Mike T.. Well the barrels can take a considerable amount of pressure (even with the nail in them and the cork at the bottom for emptying), The beers that have sat in the barrels for a couple of months are nearly flat or flat at that point (well below saturation point) so any CO2 produced will only go into solution not raising the internal pressure and then will come out of solution and diffuse through the barrel over time, once again become mostly flat. Brett will still continue to create CO2 especially if the beer gets sick and produces tons of more carbohydrates (the ropy slime is a carbohydrate bundle) but at this point it's generally safe to hard bung and let barrel finish with its final maturation period.

ChrisF
02/07/13 10:06 PM  
Re: Translating Berliner Techniques to Other Sours
I currently have a low gravity saison, ( 4.8%), 35 ibu's, wl565, that I'd like to add some lactic twang to. thinking of making a 1gl batch of just lacto fermented wort using either some leftover grain or some DME.

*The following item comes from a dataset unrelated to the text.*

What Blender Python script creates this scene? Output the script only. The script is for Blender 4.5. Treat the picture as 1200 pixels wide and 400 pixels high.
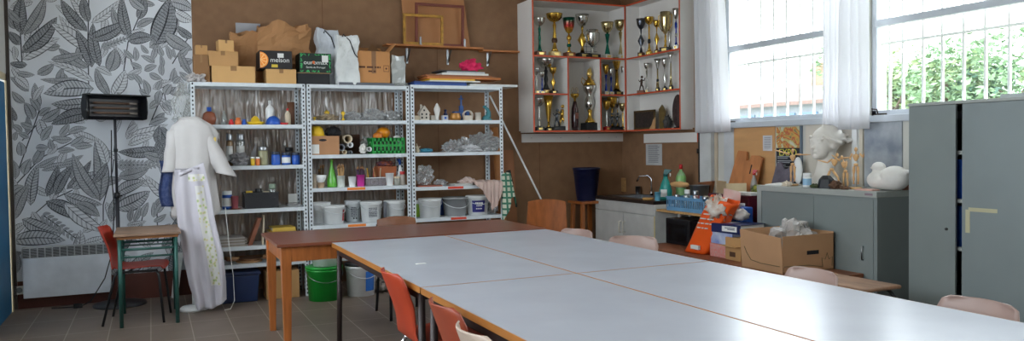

Chad Y's suggestion of a 1.025 wort sounds like a good start. I'm guessing an IBU % of 5-8 oughta do it?

Big question on my mind is: since this is already low gravity to begin with, I'd rather not lower the ABV all that much, which seems likely to happen. So I'm also assuming that in order to keep from lowering the ABV all that much, a VERY sour blending wort would be required, yes?

Does anyone know if there any ways to calculate how much volume from a soured blending wort would be required to drop the pH of the main wort down to the desired level?

Ethan
03/26/13 12:12 PM  
Re: Translating Berliner Techniques to Other Sours
Always surprised people have trouble getting beers to sour. I mostly use blends of dregs in a starter, and don't bother it for a year after pitching. I get a nice complex sourness every time. I've saved an re-pitched cultures too with success.